**Data block**
====
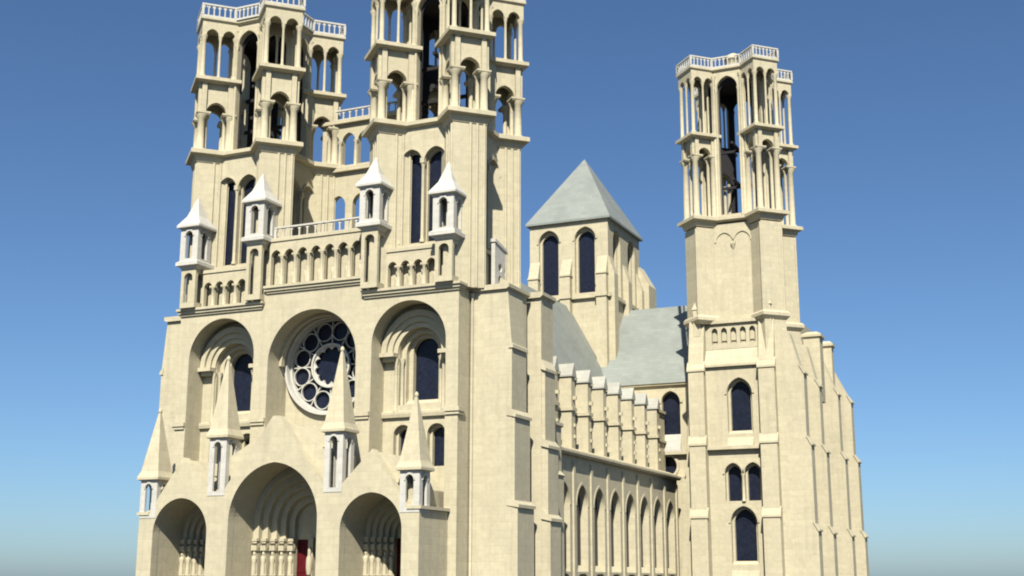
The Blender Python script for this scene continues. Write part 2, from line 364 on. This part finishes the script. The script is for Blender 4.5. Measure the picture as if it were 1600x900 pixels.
t3 = turret(.98, 27.5, 31.7, 34.9, 38.0, True, .66); t3.location = (13.0,.1,0); dup(t3, (-13.0,.1,0), cath)
t4 = turret(.98, 27.6, 33.25, 36.45, 39.4, True, .66); t4.location = (5.9,.1,0); dup(t4, (-5.9,.1,0), cath)

# ------------------------------------------------------------------ arcaded gallery above the cornice
def gallery(u0, u1, z0, z1, n, yy):
    m = MB(); pit = (u1-u0)/n
    hs = [arch(u0+pit*(i+.5), z0+.16, pit*.36, z1-1.35, pit*.42, 10) for i in range(n)]
    m.plate(rect(u0, u1, z0, z1), hs, (0,yy,0), X, Y_, .42)
    for i in range(n+1):
        uu = u0+pit*i
        if 0 < i < n: m.column(uu, yy-.05, z0+.1, z1-1.35, .15)
        m.box(uu-.3, uu+.3, yy-.2, yy+.1, z1-1.42, z1-1.22) if 0 < i < n else None
    for i in range(n):   # carved figures standing under the arches
        uu = u0+pit*(i+.5)
        m.lathe(uu+.1, yy+.66, [(.26,z0+.05),(.22,z0+.7),(.27,z0+1.2),(.09,z0+1.36),(.14,z0+1.5),(.11,z0+1.66),(.02,z0+1.74)], 8)
    m.box(u0, u1, yy-.1, 1.3, z1, z1+.3); m.box(u0, u1, yy+.03, 1.3, z0-.02, z0+.05)
    m.box(u0, u1, 1.0, 1.32, z0, z1-.01)
    return m
gs = gallery(-12.0, -7.1, 27.5, 30.7, 4, .15).build('arcade_gallery', STONE, cath)
gs = gallery(7.1, 12.0, 27.5, 30.7, 4, .15).build('arcade_gallery', STONE, cath)
gm = gallery(-4.85, 4.85, 28.8, 32.9, 7, .15)
gm.box(-5.1, 5.1, 1.33, 9.5, 28.4, 33.0)
gc = gm.build('arcade_gallery', STONE, cath)
bal = balustrade([(-4.6,.6),(4.6,.6)], 33.2, 1.15, False, .8, .2); bal.build('balustrade', PALE, gc)

# ------------------------------------------------------------------ bell towers
def octa(ap, cx=0, cy=0):
    R = ap/math.cos(PI/8); return ngon(cx, cy, R, 8, PI/8)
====
**Exercise directions**
Could the lines from the top of the material through the line with "t4 = turret(.98, 27.6, 33.25, 36.45, 39.4, True, .66);" be repeated exactly, pictures left out?

**Output of the exercise**
The Blender Python script for this scene continues. Write part 2, from line 364 on. This part finishes the script. The script is for Blender 4.5. Measure the picture as if it were 1600x900 pixels.
t3 = turret(.98, 27.5, 31.7, 34.9, 38.0, True, .66); t3.location = (13.0,.1,0); dup(t3, (-13.0,.1,0), cath)
t4 = turret(.98, 27.6, 33.25, 36.45, 39.4, True, .66); t4.location = (5.9,.1,0); dup(t4, (-5.9,.1,0), cath)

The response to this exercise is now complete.